Molly Hicks, Old Haverford Meeting
On July 10, 2021, 19-year-old Layth Evans was shot and killed in Ardmore after a botched ghost gun sale. Shortly thereafter, I attended an interfaith vigil and press conference along with local clergy and lay leaders. Our goals were to honor Layth’s life and to bring further awareness to the increasingly prevalent issue of ghost guns.
I was already aware of the work of Heeding God’s Call to End Gun Violence, but it was at this press conference that I met Bryan Miller, the organization’s Executive Director. Bryan and I began speaking about Old Haverford Meeting and Congregation Or Zarua hosting a Memorial to the Lost, and we brought Rabbi Shelly Barnathan and Pat Finley into the planning process from there.
Our display was originally planned for March 2022 but had to be postponed until June due to inclement weather. The coincidental nature of the memorial installation occurring shortly after the mass shootings in Buffalo, Uvalde, Laguna Woods, and Tulsa galvanized community support, and we were fortunate to also have volunteers join us from other faith communities in the area.
Rev. Carolyn Cavaness of Bethel AME Church of Ardmore joined us for the dedication service, incorporating the message and language of Pentecost to urge us to be “Love on Fire” for each other and the world through our activism. Our interfaith community will come together again on Sunday June 12 at Bethel AME to honor the Mother Emanuel 9 on the weekend before the 7th anniversary of the attack on their church in Charleston, SC. I feel blessed to contribute to the ongoing public witness needed to end gun violence and bring about justice in our community and the world.
Pat Finley, Old Haverford Meeting
In 2007, Philadelphia Yearly Meeting Quakers invited the other two historic peace churches, the Mennonites and the Brethren, to plan a national peace conference. We worked and planned for more than a year, gradually bringing more faith communities into our planning. It was held at Arch Street Meetinghouse, January 17-20, 2009.
As part of a conference devoted to peace, we wanted to create an initiative that could sustain itself over time and not belong to just one community. We wanted to create an action that the conference participants could engage and be a model to take home after the conference. So, we chose to focus on gun violence as a peace and justice issue. This was the beginning of Heeding God’s Call to End Gun Violence.
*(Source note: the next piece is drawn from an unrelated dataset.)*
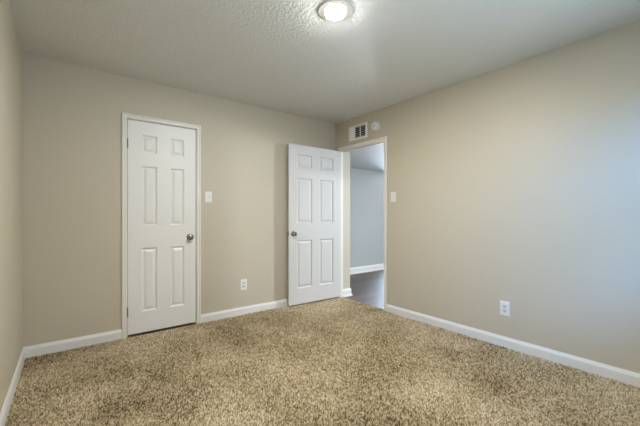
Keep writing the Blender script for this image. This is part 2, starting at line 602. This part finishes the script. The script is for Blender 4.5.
for k in range(8):     # left section: upright blades turned towards the room
    blade(vent, (-IW + (k + 0.5) * (third - 0.006) / 8, -0.006, 0), 2 * IH, False, math.radians(54), 0.0115)
for s in (1, 2):
    x = -IW + third * (s + 0.5) 
    for k in range(6):
        blade(vent, (x, -0.006, -IH + (k + 0.5) * 2 * IH / 6), third - 0.008, True, math.radians(-8 if s == 1 else -20), 0.007)

# ------------------------------------------------------------------ smoke detector
sm = thing('smoke_detector', 'small round white smoke detector beside the air vent above the doorway', 'smoke detector', (0, -0.770, 2.244), (0, 0, RB))
R90 = Matrix.Rotation(math.pi / 2, 4, 'X')
bm = bmesh.new()
lathe(bm, [(0, 0), (0.062, 0), (0.062, 0.008), (0.058, 0.012), (0.058, 0.014)], 48, mtx=R90)
link('mounting_base', bm, 'plate', sm, smooth=False)
bm = bmesh.new()
lathe(bm, [(0.054, 0.012), (0.054, 0.026), (0.049, 0.033), (0.038, 0.036), (0.034, 0.034), (0.030, 0.036), (0.018, 0.0385), (0, 0.039)], 48, mtx=R90)
link('cover', bm, 'plate', sm, smooth=True)
bm = bmesh.new()
lathe(bm, [(0.011, 0.037), (0.011, 0.041), (0.009, 0.0425), (0, 0.0428)], 24, mtx=R90)
link('test_button', bm, mat('grey plastic', (0.5, 0.48, 0.46), 0.4), sm)['label'] = 'grey test button in the middle'

# ------------------------------------------------------------------ ceiling light
cl = thing('recessed_ceiling_light', 'round lit ceiling light with a white trim ring', 'ceiling light', (-1.667, -1.945, H))
bm = bmesh.new()
lathe(bm, [(0.108, 0.0), (0.108, -0.005), (0.105, -0.008), (0.100, -0.0085), (0.095, -0.0075), (0.080, -0.004), (0.0665, -0.003), (0.0, -0.003)], 56)
link('trim_ring', bm, 'plate', cl, smooth=False)['label'] = 'white metal trim ring'
bm = bmesh.new()
lathe(bm, [(0.0645, -0.004), (0.0645, -0.0230), (0.0625, -0.0240)], 48)
link('bezel', bm, 'bezel', cl, smooth=True)['label'] = 'softly glowing rim of the lens'
bm = bmesh.new()
lathe(bm, [(0.0625, -0.0240), (0.056, -0.0270), (0.044, -0.0290), (0.0, -0.0305)], 48)
link('lens', bm, 'lamp', cl, smooth=True)['label'] = 'glowing frosted lens'

# ------------------------------------------------------------------ carpet pile
rng = np.random.default_rng(3)
SP = 0.0070
gx = np.arange(-RW + 0.014, 0.028, SP)
gy = np.arange(Y0 + 0.004, -0.016, SP)
X, Y = np.meshgrid(gx, gy)
X = X.ravel() + rng.uniform(-0.42, 0.42, X.size) * SP
Y = Y.ravel() + rng.uniform(-0.42, 0.42, Y.size) * SP
keep = ~((X > -0.020) & ((Y > DY0 - 0.01) | (Y < DY1 + 0.006)))
X, Y = X[keep], Y[keep]
N = X.size


def smooth_noise(x, y, scale, seed):
    r = np.random.default_rng(seed)
    g = r.uniform(-1, 1, (64, 64))
    u, v = (x + 10) * scale, (y + 10) * scale
    i, j = np.floor(u).astype(int), np.floor(v).astype(int)
    fu, fv = u - i, v - j
    fu, fv = fu * fu * (3 - 2 * fu), fv * fv * (3 - 2 * fv)
    a, b = g[i % 64, j % 64], g[(i + 1) % 64, j % 64]
    c, d = g[i % 64, (j + 1) % 64], g[(i + 1) % 64, (j + 1) % 64]
    return (a * (1 - fu) + b * fu) * (1 - fv) + (c * (1 - fu) + d * fu) * fv


# yarn shade: clumps of a couple of tufts share one of the flecked yarns
clump = smooth_noise(X, Y, 75, 11) * 0.30 + rng.uniform(-1, 1, N) * 0.74
sweep_tone = smooth_noise(X, Y, 1.6, 5) * 0.13 + smooth_noise(X, Y, 4.0, 6) * 0.12  # light and dark bands of swept pile, put into the yarn colour
yarn = np.clip(0.50 + clump * 0.52 + sweep_tone, 0, 1)
# pile leans in broad brushed sweeps
la = smooth_noise(X, Y, 1.3, 21) * 2.4 + smooth_noise(X, Y, 5, 22) * 0.8
ld = 0.0035 + 0.002 * smooth_noise(X, Y, 2.2, 23)
hgt = 0.0112 + rng.uniform(-0.0035, 0.0045, N) + smooth_noise(X, Y, 3.0, 24) * 0.001
lx = np.cos(la) * ld + rng.normal(0, 0.0032, N)
ly = np.sin(la) * ld + rng.normal(0, 0.0032, N)
rot = rng.uniform(0, 2 * math.pi, N)
rb = 0.0047
V = np.zeros((N, 7, 3), dtype=np.float32)
for k in range(3):
    an = rot + k * 2 * math.pi / 3
    V[:, k, 0] = X + rb * np.cos(an)
    V[:, k, 1] = Y + rb * np.sin(an)
    V[:, k, 2] = FL
    V[:, 3 + k, 0] = X + lx * 0.55 + rb * 0.85 * np.cos(an + 0.5)
    V[:, 3 + k, 1] = Y + ly * 0.55 + rb * 0.85 * np.sin(an + 0.5)
    V[:, 3 + k, 2] = FL + hgt * 0.62
V[:, 6, 0] = X + lx
V[:, 6, 1] = Y + ly
V[:, 6, 2] = FL + hgt
pat = np.array([0, 1, 4, 0, 4, 3, 1, 2, 5, 1, 5, 4, 2, 0, 3, 2, 3, 5, 3, 4, 6, 4, 5, 6, 5, 3, 6], dtype=np.int32)
loops = (pat[None, :] + 7 * np.arange(N, dtype=np.int32)[:, None]).ravel()
me = bpy.data.meshes.new('carpet_pile')
me.vertices.add(N * 7)
me.vertices.foreach_set('co', V.ravel())
me.loops.add(loops.size)
me.loops.foreach_set('vertex_index', loops)
me.polygons.add(N * 9)
me.polygons.foreach_set('loop_start', np.arange(0, loops.size, 3, dtype=np.int32))
me.update(calc_edges=True)
at = me.attributes.new('yarn', 'FLOAT', 'POINT')
at.data.foreach_set('value', np.repeat(yarn, 7).astype(np.float32))
me.materials.append(M['pile'])
pile = bpy.data.objects.new('carpet_pile', me)
COL.objects.link(pile)
pile['kind'] = 'stuff'
pile['label'] = 'speckled tan and brown carpet pile covering the bedroom floor'
pile['category'] = 'carpet'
The steering committee decided on a non-violent direct action (NVDA) and civil gun disobedience at Colosimo’s Gun shop in Philadelphia. Colosimo’s was chosen because in one year 22% of guns used in crimes in NY, NJ, and Philadelphia came from this shop. A large contingent from the conference went to the gun shop even though the temperature was below 10 degrees. Over the next few days of NVDA, twelve people were arrested. Members of the conference lined up late the first evening to loan or give cash for bail money. Ultimately, the charges for civil disobedience were dropped but the gun shop was closed permanently.
Heeding God’s Call, after 13 years, remains strong and faithful to its commitment to end gun violence, promote gun control legislation, and keep fresh the memory of people sacrificed to our national gun obsession.
Rabbi Shelly Barnathan, Congregation Or Zarua
Our Interfaith “Memorial to the Lost” on June 4, 2022, brought local faith communities together in the holiest of ways. For the Or Zarua community, we were marking the Jewish holiday of Shavuot, the day when Torah was given. In honoring and building a memorial to victims of gun violence, we were all living out the central teaching of Torah, “You shall love your fellow human being as yourself.” We honor the divinity in each person, the idea that each person is created in the image of G-d.
And as a popular and contemporary song written by Rabbi Menachem Creditor on 9/11 says, “Olam Chesed Yibaneh,” a world of love shall be built. By coming together as various faith communities to erect memorials to victims of gun violence, we do the holy work of “Heeding G-d’s Call,” building a world of justice, peace, and honor for us all.